◆ What you will do: Reproduce the lines of the material exactly, excluding every image.
=== Data shown ===
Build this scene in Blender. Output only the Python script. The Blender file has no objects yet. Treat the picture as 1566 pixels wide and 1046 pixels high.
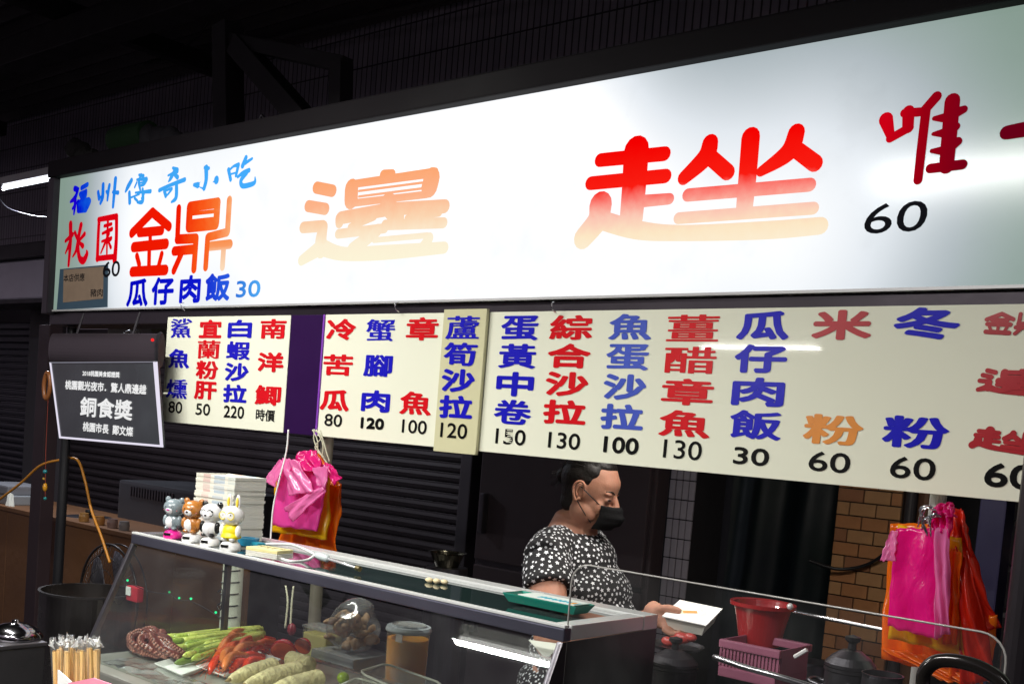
import bpy, bmesh, math, random
from mathutils import Vector, Matrix, noise
random.seed(7)
S = bpy.context.scene
COL = S.collection
# ------------------------------------------------------------------ camera
YAW, PITCH, ROLL, FPX, CPX, CPY = 0.6933, -0.06668, 0.08323, 1659.9, 783.0, 784.4
EYE = Vector((0, 0, 1.65))
_f = Vector((-math.sin(YAW)*math.cos(PITCH), math.cos(YAW)*math.cos(PITCH), math.sin(PITCH)))
_r = Vector((math.cos(YAW), math.sin(YAW), 0)); _u = _r.cross(_f)
_r2 = _r*math.cos(ROLL)+_u*math.sin(ROLL); _u2 = -_r*math.sin(ROLL)+_u*math.cos(ROLL)
cd = bpy.data.cameras.new('camera'); cam = bpy.data.objects.new('camera', cd); COL.objects.link(cam)
M = Matrix((_r2, _u2, -_f)).transposed().to_4x4(); M.translation = EYE
cam.matrix_world = M
cd.sensor_width = 36; cd.lens = FPX/1566*36; cd.shift_y = (CPY-523)/1566; cd.clip_start = .02; cd.clip_end = 300
S.camera = cam
def at(px, py, Y):                      # point of the plane y = Y seen at a place of the photograph
    d = _f+_r2*((px-CPX)/FPX)-_u2*((py-CPY)/FPX)
    return EYE+d*(Y/d.y)
def atz(px, py, Z):                     # the same on a level plane
    d = _f+_r2*((px-CPX)/FPX)-_u2*((py-CPY)/FPX)
    return EYE+d*((Z-EYE.z)/d.z)
def atx(px, py, X):
    d = _f+_r2*((px-CPX)/FPX)-_u2*((py-CPY)/FPX)
    return EYE+d*(X/d.x)
# ------------------------------------------------------------------ world, moon, exposure
W = bpy.data.worlds.new('World'); S.world = W; W.use_nodes = True
nt = W.node_tree; bg = nt.nodes['Background']
sk = nt.nodes.new('ShaderNodeTexSky'); sk.sky_type = 'NISHITA'; sk.sun_disc = False
sk.sun_elevation = math.radians(-5); sk.sun_rotation = math.radians(200)
ad = nt.nodes.new('ShaderNodeMix'); ad.data_type = 'RGBA'; ad.blend_type = 'ADD'; ad.inputs[0].default_value = 1
ad.inputs[7].default_value = (.90, .74, .92, 1)     # glow of the town under the night sky
nt.links.new(sk.outputs[0], ad.inputs[6]); nt.links.new(ad.outputs[2], bg.inputs[0]); bg.inputs[1].default_value = .28
sl = bpy.data.lights.new('moon', 'SUN'); sl.energy = .01; sl.angle = math.radians(.5); sl.color = (.8, .85, 1)
so = bpy.data.objects.new('moon', sl); COL.objects.link(so); so.rotation_euler = (math.radians(50), 0, math.radians(200))
S.view_settings.view_transform = 'Standard'; S.view_settings.look = 'None'
S.view_settings.exposure = 0; S.view_settings.gamma = 1; S.view_settings.use_curve_mapping = False
S.render.engine = 'CYCLES'
S.cycles.max_bounces = 8; S.cycles.transparent_max_bounces = 16; S.cycles.sample_clamp_indirect = 4
S.cycles.use_denoising = True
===
◆ Expected answer:
Build this scene in Blender. Output only the Python script. The Blender file has no objects yet. Treat the picture as 1566 pixels wide and 1046 pixels high.
import bpy, bmesh, math, random
from mathutils import Vector, Matrix, noise
random.seed(7)
S = bpy.context.scene
COL = S.collection
# ------------------------------------------------------------------ camera
YAW, PITCH, ROLL, FPX, CPX, CPY = 0.6933, -0.06668, 0.08323, 1659.9, 783.0, 784.4
EYE = Vector((0, 0, 1.65))
_f = Vector((-math.sin(YAW)*math.cos(PITCH), math.cos(YAW)*math.cos(PITCH), math.sin(PITCH)))
_r = Vector((math.cos(YAW), math.sin(YAW), 0)); _u = _r.cross(_f)
_r2 = _r*math.cos(ROLL)+_u*math.sin(ROLL); _u2 = -_r*math.sin(ROLL)+_u*math.cos(ROLL)
cd = bpy.data.cameras.new('camera'); cam = bpy.data.objects.new('camera', cd); COL.objects.link(cam)
M = Matrix((_r2, _u2, -_f)).transposed().to_4x4(); M.translation = EYE
cam.matrix_world = M
cd.sensor_width = 36; cd.lens = FPX/1566*36; cd.shift_y = (CPY-523)/1566; cd.clip_start = .02; cd.clip_end = 300
S.camera = cam
def at(px, py, Y):                      # point of the plane y = Y seen at a place of the photograph
    d = _f+_r2*((px-CPX)/FPX)-_u2*((py-CPY)/FPX)
    return EYE+d*(Y/d.y)
def atz(px, py, Z):                     # the same on a level plane
    d = _f+_r2*((px-CPX)/FPX)-_u2*((py-CPY)/FPX)
    return EYE+d*((Z-EYE.z)/d.z)
def atx(px, py, X):
    d = _f+_r2*((px-CPX)/FPX)-_u2*((py-CPY)/FPX)
    return EYE+d*(X/d.x)
# ------------------------------------------------------------------ world, moon, exposure
W = bpy.data.worlds.new('World'); S.world = W; W.use_nodes = True
nt = W.node_tree; bg = nt.nodes['Background']
sk = nt.nodes.new('ShaderNodeTexSky'); sk.sky_type = 'NISHITA'; sk.sun_disc = False
sk.sun_elevation = math.radians(-5); sk.sun_rotation = math.radians(200)
ad = nt.nodes.new('ShaderNodeMix'); ad.data_type = 'RGBA'; ad.blend_type = 'ADD'; ad.inputs[0].default_value = 1
ad.inputs[7].default_value = (.90, .74, .92, 1)     # glow of the town under the night sky
nt.links.new(sk.outputs[0], ad.inputs[6]); nt.links.new(ad.outputs[2], bg.inputs[0]); bg.inputs[1].default_value = .28
sl = bpy.data.lights.new('moon', 'SUN'); sl.energy = .01; sl.angle = math.radians(.5); sl.color = (.8, .85, 1)
so = bpy.data.objects.new('moon', sl); COL.objects.link(so); so.rotation_euler = (math.radians(50), 0, math.radians(200))
S.view_settings.view_transform = 'Standard'; S.view_settings.look = 'None'
S.view_settings.exposure = 0; S.view_settings.gamma = 1; S.view_settings.use_curve_mapping = False
S.render.engine = 'CYCLES'
S.cycles.max_bounces = 8; S.cycles.transparent_max_bounces = 16; S.cycles.sample_clamp_indirect = 4
S.cycles.use_denoising = True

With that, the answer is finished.